Ukraine Krieg: Kritik an Johnsons Vergleich mit Brexit-Votum
Mit einem Vergleich zwischen dem Kampf der Ukrainer und dem Brexit-Votum hat der britische Premierminister Boris Johnson Unverständnis ausgelöst.
Das Wichtigste in Kürze
- Boris Johnson verglich den Ukraine-Krieg mit dem Brexit in Grossbritannien.
- Zahlreiche Politiker kritisieren den britischen Premier für seine Aussage.
In einer Rede bei einem Parteitag seiner Tories hatte Boris Johnson am Samstag gesagt. Es sei «der Instinkt des Volkes dieses Landes, wie das ukrainische Volk die Freiheit zu wählen».
Dabei verwies er auf das «jüngste berühmte Beispiel» des Referendums über den Austritt ihres Landes aus der Europäischen Union. Dieses wurde im Juni 2016 abgehalten und ging knapp für den Brexit aus. Johnson löste mit dem Vergleich Empörung im In- und Ausland aus. Seine Äusserungen «beleidigen die Ukrainer, die Briten und den gesunden Menschenverstand», schrieb der frühere EU-Ratspräsident Donald Tusk im Onlinedienst Twitter.
«Verrückter» Vergleich
Der frühere Brexit-Beauftragte des EU-Parlaments, Guy Verhofstadt, wies Johnsons Vergleich als «verrückt» zurück. Die «Ukrainer wollen mehr Freiheit und der EU beitreten», hob der liberale belgische Europaabgeordnete hervor.
Der Generaldirektor für Auswärtige Angelegenheiten und Sicherheit im französischen Aussenministerium, Philippe Errera, schrieb auf Twitter über Johnsons Vergleich: «Wenn ich Ukrainer wäre, würde ich mich beleidigt fühlen. Wenn ich Brite wäre, würde ich mich schämen. Als französischer Diplomat kommentiere ich das nicht auf Twitter (...)».

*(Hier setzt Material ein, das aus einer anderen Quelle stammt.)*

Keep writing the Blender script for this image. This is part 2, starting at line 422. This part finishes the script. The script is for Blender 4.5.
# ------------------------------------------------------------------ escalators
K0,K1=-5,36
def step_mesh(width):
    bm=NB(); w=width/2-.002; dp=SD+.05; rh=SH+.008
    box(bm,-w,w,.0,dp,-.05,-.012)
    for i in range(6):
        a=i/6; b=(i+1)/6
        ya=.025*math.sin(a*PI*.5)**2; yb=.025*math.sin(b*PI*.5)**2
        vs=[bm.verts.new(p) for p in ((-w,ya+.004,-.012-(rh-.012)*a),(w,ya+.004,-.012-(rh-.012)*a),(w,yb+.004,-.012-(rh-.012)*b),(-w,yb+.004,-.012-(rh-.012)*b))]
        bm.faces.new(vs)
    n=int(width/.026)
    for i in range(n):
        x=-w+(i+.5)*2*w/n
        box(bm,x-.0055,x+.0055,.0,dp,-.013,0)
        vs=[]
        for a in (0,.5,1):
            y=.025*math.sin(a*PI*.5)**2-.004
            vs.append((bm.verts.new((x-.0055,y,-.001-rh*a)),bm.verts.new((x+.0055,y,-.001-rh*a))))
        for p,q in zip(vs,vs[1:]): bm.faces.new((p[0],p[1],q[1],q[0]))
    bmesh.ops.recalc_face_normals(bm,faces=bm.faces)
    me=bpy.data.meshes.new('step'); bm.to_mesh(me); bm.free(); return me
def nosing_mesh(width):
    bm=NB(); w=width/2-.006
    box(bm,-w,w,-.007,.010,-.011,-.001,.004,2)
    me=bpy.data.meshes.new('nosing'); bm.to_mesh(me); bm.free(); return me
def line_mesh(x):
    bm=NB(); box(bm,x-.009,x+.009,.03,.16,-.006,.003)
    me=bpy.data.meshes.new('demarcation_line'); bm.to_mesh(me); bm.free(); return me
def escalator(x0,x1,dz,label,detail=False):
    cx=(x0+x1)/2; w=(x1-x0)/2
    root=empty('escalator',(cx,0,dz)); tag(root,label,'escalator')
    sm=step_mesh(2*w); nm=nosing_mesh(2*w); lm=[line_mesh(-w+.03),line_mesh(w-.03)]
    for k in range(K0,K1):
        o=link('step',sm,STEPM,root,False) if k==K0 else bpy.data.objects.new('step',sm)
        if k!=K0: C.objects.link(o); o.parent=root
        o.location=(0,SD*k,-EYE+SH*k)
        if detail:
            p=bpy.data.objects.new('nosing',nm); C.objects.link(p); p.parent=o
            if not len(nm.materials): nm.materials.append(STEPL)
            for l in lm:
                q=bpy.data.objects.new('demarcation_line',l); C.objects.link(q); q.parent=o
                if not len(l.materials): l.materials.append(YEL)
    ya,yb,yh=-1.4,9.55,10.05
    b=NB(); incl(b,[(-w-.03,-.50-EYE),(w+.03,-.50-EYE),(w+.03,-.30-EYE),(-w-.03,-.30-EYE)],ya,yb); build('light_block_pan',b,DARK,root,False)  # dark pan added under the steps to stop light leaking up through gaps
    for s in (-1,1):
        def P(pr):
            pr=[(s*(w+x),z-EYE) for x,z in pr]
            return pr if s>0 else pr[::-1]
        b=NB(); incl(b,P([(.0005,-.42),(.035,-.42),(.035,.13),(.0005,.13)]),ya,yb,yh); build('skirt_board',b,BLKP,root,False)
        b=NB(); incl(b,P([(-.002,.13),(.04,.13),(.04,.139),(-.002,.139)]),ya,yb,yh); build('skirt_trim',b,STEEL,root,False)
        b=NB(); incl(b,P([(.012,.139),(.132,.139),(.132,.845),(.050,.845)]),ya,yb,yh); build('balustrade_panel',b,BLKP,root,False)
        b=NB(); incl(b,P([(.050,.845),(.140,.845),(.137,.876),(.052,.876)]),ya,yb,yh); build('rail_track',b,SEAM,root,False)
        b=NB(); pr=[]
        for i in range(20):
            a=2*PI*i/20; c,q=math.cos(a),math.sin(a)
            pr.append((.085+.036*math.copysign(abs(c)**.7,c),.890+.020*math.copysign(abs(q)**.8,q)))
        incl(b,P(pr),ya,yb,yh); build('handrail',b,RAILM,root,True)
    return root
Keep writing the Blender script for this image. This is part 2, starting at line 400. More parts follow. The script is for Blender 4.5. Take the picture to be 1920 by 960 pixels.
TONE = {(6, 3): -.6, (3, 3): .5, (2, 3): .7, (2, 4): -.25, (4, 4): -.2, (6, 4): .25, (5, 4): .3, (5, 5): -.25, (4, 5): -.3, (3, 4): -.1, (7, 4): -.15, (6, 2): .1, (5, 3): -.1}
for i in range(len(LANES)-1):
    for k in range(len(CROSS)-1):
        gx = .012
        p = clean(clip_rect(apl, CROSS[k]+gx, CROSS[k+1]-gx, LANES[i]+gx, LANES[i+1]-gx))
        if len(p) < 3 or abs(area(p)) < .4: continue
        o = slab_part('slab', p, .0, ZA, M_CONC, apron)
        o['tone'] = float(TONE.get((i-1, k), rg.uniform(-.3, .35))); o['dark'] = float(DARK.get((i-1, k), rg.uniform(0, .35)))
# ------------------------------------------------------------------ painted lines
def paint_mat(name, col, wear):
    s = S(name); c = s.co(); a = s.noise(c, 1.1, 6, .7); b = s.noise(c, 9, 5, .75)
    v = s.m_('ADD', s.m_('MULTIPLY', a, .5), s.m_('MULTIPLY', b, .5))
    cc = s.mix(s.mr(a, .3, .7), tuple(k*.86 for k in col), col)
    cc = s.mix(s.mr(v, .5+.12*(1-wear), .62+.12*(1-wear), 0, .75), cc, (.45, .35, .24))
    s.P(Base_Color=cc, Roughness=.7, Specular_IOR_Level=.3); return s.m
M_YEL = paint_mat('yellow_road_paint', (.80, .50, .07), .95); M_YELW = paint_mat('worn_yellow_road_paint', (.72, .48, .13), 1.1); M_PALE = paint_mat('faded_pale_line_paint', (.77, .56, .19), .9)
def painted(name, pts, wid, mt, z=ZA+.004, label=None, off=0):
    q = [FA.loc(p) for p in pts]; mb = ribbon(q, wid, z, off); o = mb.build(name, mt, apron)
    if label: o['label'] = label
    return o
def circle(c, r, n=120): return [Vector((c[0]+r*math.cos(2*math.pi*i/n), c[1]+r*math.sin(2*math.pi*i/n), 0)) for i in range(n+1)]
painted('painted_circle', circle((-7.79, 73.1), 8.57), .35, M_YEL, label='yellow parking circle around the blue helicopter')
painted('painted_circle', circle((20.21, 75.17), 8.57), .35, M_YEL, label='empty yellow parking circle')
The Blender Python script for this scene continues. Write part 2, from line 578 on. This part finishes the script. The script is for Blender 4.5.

Der britische Abgeordnete Tobias Ellwood aus Johnsons konservativer Partei twitterte: «Den Kampf des ukrainischen Volkes gegen die Tyrannei von Putin mit dem britischen Volk zu vergleichen, das für den Brexit stimmt, schadet der politischen Führung, die wir zu demonstrieren beginnen.» Um den russischen Staatschef Wladimir Putin zu bezwingen, «brauchen wir internationale Führung und Einheit», hob Ellwood hervor, der dem Verteidigungsausschuss des britischen Parlaments vorsteht.
«Nicht direkt analog»
Der britische Finanzminister Rishi Sunak distanzierte sich vorsichtig von Johnsons Vergleich. Der Ukraine-Krieg und der Kampf für den Brexit seien nicht miteinander vergleichbar, sagte er dem Sender SkyNews. «Ganz offensichtlich sind sie nicht direkt analog, und ich glaube auch nicht, dass der Premierminister gesagt hat, dass sie direkt analog sind.»
Johnson hatte in seiner Rede das Bedürfnis nach Selbstbestimmung als Gemeinsamkeit der Ukrainer und Briten genannt. «Als die Briten in so grosser Zahl für den Brexit gestimmt haben, haben sie das aus meiner Sicht nicht gemacht, weil sie Ausländern feindlich gesinnt sind», sagte der Regierungschef. «Es war, weil sie frei sein wollten, die Dinge anders zu machen, und damit dieses Land sich selbst führen kann.»